The left must also lay out an approach to the problem of weapons of mass destruction (WMD) that provides an alternative to the selective Bush administration policy of threatening to unilaterally "Saddamize" WMD-aspiring states. A good starting point is to demand that all countries support the Syrian-sponsored UN proposal to make the Middle East a WMD-free zone. This would require the U.S. and other powers to address the issue of Israeli nuclear weapons as part of discussions about eliminating weapons of mass destruction. And in order for any response to proliferation to be effective, the existing nuclear powers would need to meet their responsibilities under the Nuclear Non-Proliferation Treaty by moving promptly toward the elimination of their own nuclear weapons. In such a context, specific demands that Iran not build nuclear weapons and that it comply with IAEA demands for answers to questions about its nuclear program are appropriate. But such demands need to be combined with negotiations to provide Iran with other means of security against military attack.

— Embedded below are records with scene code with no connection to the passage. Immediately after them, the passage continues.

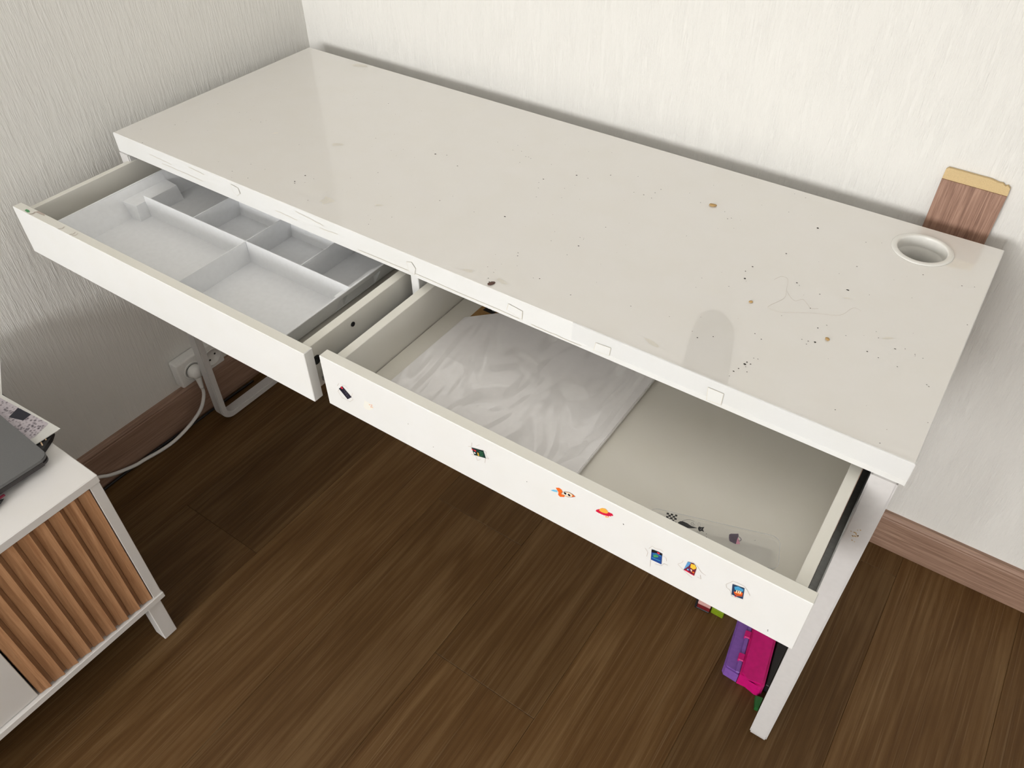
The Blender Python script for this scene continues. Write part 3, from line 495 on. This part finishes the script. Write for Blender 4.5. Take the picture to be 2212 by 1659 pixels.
for s in (-1, 1):
    xb, xt, xg = xw(ZF, s), xw(ZR, s), xw(GZ, s)
    xi, xj = (0.112, 0.116) if s < 0 else (XR-0.020, XR-0.024)
    q((xb, yf0, ZF), (xb, G0, ZF), (xt, G0, ZR), (xt, YF, ZR)); q((xb, G1, ZF), (xb, ybk, ZF), (xt, YB, ZR), (xt, G1, ZR))
    q((xg, G0, GZ), (xg, G1, GZ), (xt, G1, ZR), (xt, G0, ZR)); q((xg, G0, GZ), (xi, G0+0.004, GZ), (xi, G1-0.004, GZ), (xg, G1, GZ))
    q((xi, G0+0.004, GZ), (xj, G0, ZF), (xj, G1, ZF), (xi, G1-0.004, GZ))
    q((xg, G0, GZ), (xb, G0, ZF), (xj, G0, ZF), (xi, G0+0.004, GZ)); q((xg, G1, GZ), (xi, G1-0.004, GZ), (xj, G1, ZF), (xb, G1, ZF))
bmesh.ops.remove_doubles(bm, verts=bm.verts, dist=0.0002); bmesh.ops.recalc_face_normals(bm, faces=bm.faces)
sh = obj('tray_shell', bm, MT['tray'], tray); md = sh.modifiers.new('thick', 'SOLIDIFY'); md.thickness = 0.0016; md.offset = 0
bm = bmesh.new(); lw = 0.0026                    # rolled rim
for a, b in (((XL-lw, YF-0.001, ZR-0.001), (XL+0.0004, YB, ZR+0.0012)), ((XR-0.0004, YF-0.001, ZR-0.001), (XR+lw, YB, ZR+0.0012)), ((XL+0.0004, YF-0.001, ZR-0.001), (XR-0.0004, YF+0.0014, ZR+0.0012))): box(bm, a, b, 0.0006)
obj('tray_rim', bm, MT['tray'], tray)
def divider(x0, y0, x1, y1, xb=None):
    bm = bmesh.new(); d = Vector((x1-x0, y1-y0)).normalized(); n = Vector((-d.y, d.x)); top_, bot = 0.0006, 0.0012; zt, zb = ZR-0.003, ZF
    V = [bm.verts.new((p[0]+n.x*w_*s, p[1]+n.y*w_*s, z)) for z, w_ in ((zb, bot), (zt, top_)) for p in ((x0, y0), (xb if xb and z == zb else x1, y1)) for s in (-1, 1)]
    for f in ((0, 2, 3, 1), (4, 5, 7, 6), (0, 4, 6, 2), (1, 3, 7, 5), (0, 1, 5, 4), (2, 6, 7, 3)): bm.faces.new([V[k] for k in f])
    bmesh.ops.recalc_face_normals(bm, faces=bm.faces); return obj('divider', bm, MT['tray'], tray)
divider(0.113, D1, XR-0.0025, D1, XR-DX-0.001); divider(DB_, YF+0.010, DB_, D1-0.0012); divider(DA, D1+0.0012, DA, YM); divider(DB_, D1+0.0012, DB_, YM-0.002); divider(DC, D1+0.0012, DC, YM)

# envelope of kraft card with a filmed sheet pad on top, in the right drawer
ZD = 0.635
o = obj('kraft_folder', B((0.7765, -0.655, ZD+0.0004), (1.0785, -0.272, ZD+0.0030), 0.0004), MT['kraft'])
tag(o, 'brown card folder with a black label under the white pad', 'folder')
d = Decal(lambda x, y, h: (x, y, ZD+0.0031+h)); d.poly([(0.7842, -0.4308), (0.8039, -0.4308), (0.8036, -0.410), (0.7837, -0.410)], INK['black'])
scr = [(0.7866, -0.4215), (0.7876, -0.4200), (0.7894, -0.4195), (0.7890, -0.4232), (0.7912, -0.4212), (0.7918, -0.4180), (0.7940, -0.4192), (0.7947, -0.4220), (0.7967, -0.4228), (0.7988, -0.4241), (0.8007, -0.4234), (0.7999, -0.4209), (0.7986, -0.4216), (0.8010, -0.4238), (0.8026, -0.4227), (0.8025, -0.4205)]
d.line(scr, 0.0008, INK['white']); d.done('label_print', o)
bm = bmesh.new(); prism(bm, [(0.7745, -0.668), (1.0815, -0.668), (1.0815, -0.276), (0.9615, -0.276), (0.7745, -0.4655)], ZD+0.0032, ZD+0.0085)
es = [e for e in bm.edges if all(v.co.z > ZD+0.008 for v in e.verts)]; bmesh.ops.bevel(bm, geom=es, offset=0.0012, segments=2, affect='EDGES')
tag(obj('paper_pad', bm, MT['film']), 'white paper pad in crinkled clear film lying in the right drawer', 'paper pad')

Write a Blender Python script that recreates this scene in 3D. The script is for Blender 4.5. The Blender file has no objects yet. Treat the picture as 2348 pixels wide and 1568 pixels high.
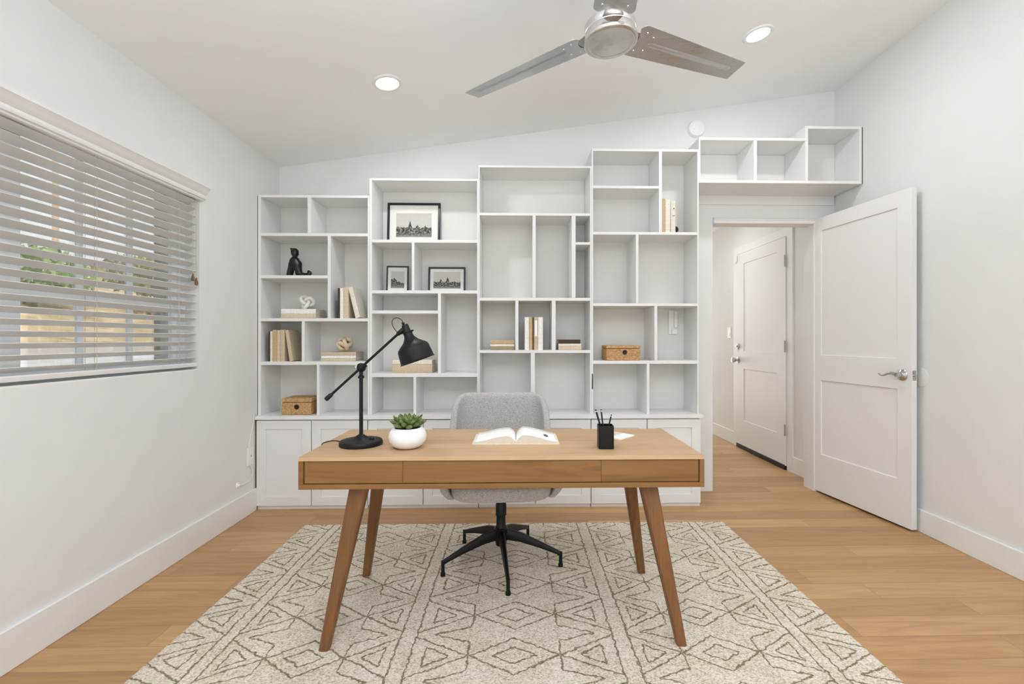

Iran is only one of many countries that appear to oppose the Bush administration's imperial juggernaut but that also suppress the human rights of their own people. It is always a temptation for the peace movement and the left to soft-pedal our critique of such regimes out of a feeling that "the enemy of my enemy is my friend." It is particularly hard to find a balanced position when Washington is utilizing the flaws of those regimes it opposes to justify aggression against them while ignoring the equal or greater crimes of regimes it supports.
Failure to defend human rights in such circumstances only plays into the hands of the Bush juggernaut, however. Perhaps the most effective Bush administration justification for its aggression, especially with the media-manipulated American people, is its claim that the U.S. overthrow of regimes like those in Afghanistan and Iraq frees people from tyranny and establishes human rights and democracy. Any movement to terminate the Bush juggernaut shoots itself in the heart when it fails to identify a better way for people to liberate themselves from oppression. We can't afford to provide any justification for the charge that we are the defenders of tyrants. Let us instead be known as people whose fundamental solidarity is not with one or another government but with all people who are struggling for liberation from oppression.